Our First Post Together: San Francisco to Dallas
It was a beautiful morning in Oakland. The sun was shining, the sky was crystal blue, and the day’s agenda was to go for a hike in the Berkeley Hills. Little did I know that what would normally have been a relaxing morning filled with coffee and a leisurely attitude, would turn into a jolting moment of the news that was about to be shared.
Jonathan and I had just recently married, and yes I knew that I had married a Diplomat. And, I was constantly reminded of what it meant to be the spouse of a diplomat; being open to relocating, uprooting your personal and professional life, starting over. It was all believably fantastic in theory. But, as we began our scenic hike surrounded by the tranquility of Mother Nature Jonathan carefully chose his words and slowly broke the news that he had received a new post in Dallas, TX. As we continued to walk, time began to slow and my thoughts began to race. A feeling of uneasiness came over me as I began to realize that all I had come to know over the past six years would no longer be. The path I had consciously chosen for myself had been disrupted by the professional path of my spouse. The 2 paths initially seemed incongruent. How would I adjust to a major life decision not being made by me? How would I come to rely on someone else financially in the near term? How could I place my faith in knowing that this change would bring us closer together not drive us apart? That I would find the type of work that interested me and allowed me to continue to learn? I didn’t.
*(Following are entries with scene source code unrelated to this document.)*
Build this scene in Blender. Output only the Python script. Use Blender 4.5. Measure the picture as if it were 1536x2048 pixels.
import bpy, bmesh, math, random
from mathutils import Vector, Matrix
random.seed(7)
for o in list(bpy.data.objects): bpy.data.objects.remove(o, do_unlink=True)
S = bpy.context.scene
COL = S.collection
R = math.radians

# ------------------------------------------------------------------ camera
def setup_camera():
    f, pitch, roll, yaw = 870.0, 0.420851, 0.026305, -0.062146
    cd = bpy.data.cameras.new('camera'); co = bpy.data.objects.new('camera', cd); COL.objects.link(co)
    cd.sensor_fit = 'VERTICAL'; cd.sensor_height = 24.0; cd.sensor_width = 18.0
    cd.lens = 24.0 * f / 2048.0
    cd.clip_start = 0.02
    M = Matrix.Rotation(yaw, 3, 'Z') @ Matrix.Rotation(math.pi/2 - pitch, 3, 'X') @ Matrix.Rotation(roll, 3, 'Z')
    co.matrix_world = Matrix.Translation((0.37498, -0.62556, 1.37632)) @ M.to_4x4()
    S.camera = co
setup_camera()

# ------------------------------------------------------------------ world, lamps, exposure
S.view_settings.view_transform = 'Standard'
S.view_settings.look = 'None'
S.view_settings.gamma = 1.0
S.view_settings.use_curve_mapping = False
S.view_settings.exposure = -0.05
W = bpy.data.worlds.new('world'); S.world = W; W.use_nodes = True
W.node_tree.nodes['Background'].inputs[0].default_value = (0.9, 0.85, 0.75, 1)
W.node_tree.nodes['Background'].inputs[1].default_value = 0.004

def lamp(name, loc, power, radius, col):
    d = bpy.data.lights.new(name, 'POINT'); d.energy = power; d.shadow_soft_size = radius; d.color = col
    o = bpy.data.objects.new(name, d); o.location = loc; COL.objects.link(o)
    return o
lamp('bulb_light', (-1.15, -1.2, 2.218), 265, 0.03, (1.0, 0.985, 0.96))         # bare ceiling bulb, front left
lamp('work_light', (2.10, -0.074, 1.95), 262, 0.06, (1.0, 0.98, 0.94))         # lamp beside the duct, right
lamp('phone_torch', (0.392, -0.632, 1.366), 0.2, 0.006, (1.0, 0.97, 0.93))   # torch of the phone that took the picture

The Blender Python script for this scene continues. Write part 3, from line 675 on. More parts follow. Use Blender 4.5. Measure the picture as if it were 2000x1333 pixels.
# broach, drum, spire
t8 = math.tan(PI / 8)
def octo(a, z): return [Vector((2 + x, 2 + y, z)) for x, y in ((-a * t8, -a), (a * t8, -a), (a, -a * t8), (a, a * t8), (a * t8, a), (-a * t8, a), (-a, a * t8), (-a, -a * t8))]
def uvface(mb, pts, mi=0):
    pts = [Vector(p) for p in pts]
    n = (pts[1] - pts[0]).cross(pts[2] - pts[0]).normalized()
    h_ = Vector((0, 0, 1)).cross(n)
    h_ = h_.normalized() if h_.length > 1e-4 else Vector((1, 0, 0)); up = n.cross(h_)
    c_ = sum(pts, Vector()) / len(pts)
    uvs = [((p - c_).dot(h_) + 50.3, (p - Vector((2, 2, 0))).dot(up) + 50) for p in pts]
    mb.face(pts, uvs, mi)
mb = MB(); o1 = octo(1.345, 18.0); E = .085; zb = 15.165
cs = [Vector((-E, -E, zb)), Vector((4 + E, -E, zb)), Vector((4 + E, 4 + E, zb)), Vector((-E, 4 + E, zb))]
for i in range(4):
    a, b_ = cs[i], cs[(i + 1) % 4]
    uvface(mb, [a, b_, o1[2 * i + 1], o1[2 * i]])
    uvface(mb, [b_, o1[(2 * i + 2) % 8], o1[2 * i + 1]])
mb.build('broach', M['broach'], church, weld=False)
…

I spent the next 2 months wrapping my head around the news and gaining clarity of thought. There were many restless days and nights where my personal fears seemed to be winning. The logical part of my brain would weigh the pros and cons while my emotional side created an uncomfortable inner restlessness I couldn’t shake. Ultimately, I distilled my thoughts down to a simple decision making question of What was truly important to me? The answer started to become loud and clear; the personal growth that would come from embracing the uncertainty, and my love for an amazing man and human being regardless of the outcome. I knew that I had accepted the unconventional path, but I have never been very conventional so it seemed fitting.